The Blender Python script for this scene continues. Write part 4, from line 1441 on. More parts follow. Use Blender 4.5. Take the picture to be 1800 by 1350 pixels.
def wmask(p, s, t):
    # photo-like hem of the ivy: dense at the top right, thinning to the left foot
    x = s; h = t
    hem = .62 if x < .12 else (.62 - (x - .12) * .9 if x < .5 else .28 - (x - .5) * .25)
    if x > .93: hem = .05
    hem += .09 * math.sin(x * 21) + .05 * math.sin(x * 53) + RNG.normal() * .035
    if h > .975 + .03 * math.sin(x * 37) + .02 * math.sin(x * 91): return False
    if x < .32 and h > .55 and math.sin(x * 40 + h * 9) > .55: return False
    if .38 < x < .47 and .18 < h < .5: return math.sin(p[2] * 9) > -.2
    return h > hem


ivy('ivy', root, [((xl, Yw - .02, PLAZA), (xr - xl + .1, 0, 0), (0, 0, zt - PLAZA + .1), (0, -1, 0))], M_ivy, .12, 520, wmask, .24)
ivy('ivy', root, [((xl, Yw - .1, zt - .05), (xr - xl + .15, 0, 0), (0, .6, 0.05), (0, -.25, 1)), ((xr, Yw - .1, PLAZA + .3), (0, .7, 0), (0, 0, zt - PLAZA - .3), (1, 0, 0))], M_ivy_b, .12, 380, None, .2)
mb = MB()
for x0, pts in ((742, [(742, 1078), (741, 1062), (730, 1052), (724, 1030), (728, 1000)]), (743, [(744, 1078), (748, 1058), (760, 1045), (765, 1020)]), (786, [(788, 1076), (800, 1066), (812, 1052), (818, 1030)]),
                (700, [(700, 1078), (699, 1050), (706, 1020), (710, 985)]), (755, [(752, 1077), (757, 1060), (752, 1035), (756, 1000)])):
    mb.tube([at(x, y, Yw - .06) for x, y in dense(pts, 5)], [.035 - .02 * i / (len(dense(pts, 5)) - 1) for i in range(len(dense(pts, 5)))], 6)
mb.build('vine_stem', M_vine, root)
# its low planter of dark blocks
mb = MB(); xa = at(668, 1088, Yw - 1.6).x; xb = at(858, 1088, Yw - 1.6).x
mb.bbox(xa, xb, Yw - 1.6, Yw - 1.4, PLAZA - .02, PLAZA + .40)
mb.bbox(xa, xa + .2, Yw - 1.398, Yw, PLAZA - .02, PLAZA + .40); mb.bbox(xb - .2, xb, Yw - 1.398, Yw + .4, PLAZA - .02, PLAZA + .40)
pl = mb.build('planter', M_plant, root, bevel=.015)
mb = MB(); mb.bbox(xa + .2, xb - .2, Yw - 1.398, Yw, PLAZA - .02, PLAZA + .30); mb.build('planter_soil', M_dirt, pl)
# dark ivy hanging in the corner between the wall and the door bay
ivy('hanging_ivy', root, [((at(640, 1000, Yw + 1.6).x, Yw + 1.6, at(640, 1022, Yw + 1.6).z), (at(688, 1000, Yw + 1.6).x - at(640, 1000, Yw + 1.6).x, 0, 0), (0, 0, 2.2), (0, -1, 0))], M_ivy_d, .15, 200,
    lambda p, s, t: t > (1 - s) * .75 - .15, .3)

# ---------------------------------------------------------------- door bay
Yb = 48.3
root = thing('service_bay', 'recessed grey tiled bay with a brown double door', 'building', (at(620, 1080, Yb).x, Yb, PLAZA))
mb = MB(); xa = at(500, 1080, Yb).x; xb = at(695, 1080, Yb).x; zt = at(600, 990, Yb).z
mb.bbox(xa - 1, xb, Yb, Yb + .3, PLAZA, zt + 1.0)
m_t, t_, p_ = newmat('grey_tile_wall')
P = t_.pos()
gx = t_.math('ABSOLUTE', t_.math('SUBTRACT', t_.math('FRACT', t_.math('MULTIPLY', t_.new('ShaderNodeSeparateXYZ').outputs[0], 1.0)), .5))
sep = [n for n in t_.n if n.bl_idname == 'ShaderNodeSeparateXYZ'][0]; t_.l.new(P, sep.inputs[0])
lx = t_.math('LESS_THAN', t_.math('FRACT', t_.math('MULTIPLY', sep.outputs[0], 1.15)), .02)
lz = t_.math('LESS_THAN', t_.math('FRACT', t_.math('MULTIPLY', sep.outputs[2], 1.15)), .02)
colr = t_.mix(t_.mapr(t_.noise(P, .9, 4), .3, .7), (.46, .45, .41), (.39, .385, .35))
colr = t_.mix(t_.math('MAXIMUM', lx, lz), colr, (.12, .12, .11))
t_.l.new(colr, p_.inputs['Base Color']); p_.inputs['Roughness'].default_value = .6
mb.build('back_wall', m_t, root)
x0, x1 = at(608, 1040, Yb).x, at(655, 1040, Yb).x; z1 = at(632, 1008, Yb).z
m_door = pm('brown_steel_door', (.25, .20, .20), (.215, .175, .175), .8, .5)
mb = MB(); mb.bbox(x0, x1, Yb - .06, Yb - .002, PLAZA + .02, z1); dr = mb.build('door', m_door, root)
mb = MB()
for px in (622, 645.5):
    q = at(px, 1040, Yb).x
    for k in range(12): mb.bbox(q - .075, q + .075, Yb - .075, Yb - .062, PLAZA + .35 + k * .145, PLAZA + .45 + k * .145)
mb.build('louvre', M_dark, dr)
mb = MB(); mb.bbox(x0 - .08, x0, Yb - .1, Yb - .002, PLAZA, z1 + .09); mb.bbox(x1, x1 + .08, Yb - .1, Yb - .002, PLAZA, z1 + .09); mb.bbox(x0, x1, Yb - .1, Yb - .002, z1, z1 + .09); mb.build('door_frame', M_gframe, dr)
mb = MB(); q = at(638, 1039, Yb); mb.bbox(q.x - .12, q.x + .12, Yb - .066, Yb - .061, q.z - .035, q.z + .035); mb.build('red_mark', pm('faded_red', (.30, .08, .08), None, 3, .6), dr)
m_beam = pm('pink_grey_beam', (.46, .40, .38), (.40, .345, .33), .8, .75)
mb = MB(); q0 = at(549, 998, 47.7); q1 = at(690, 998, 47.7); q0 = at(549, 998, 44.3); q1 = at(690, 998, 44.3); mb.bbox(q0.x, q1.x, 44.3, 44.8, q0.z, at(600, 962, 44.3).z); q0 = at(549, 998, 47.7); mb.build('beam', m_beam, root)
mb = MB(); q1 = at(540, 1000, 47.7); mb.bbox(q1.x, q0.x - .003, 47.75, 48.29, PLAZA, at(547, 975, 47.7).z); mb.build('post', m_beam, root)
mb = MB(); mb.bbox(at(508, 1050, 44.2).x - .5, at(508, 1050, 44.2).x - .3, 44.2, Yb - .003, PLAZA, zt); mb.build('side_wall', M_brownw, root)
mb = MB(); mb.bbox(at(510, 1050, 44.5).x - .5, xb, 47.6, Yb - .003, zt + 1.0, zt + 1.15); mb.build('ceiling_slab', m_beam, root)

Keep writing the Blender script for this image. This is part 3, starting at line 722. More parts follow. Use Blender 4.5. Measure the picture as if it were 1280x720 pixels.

_ _ _

### WHAT THE EXERCISE ASKS:
Reply with only the number of lines in the entries that contain the word "script".

### WORKED SOLUTION:
2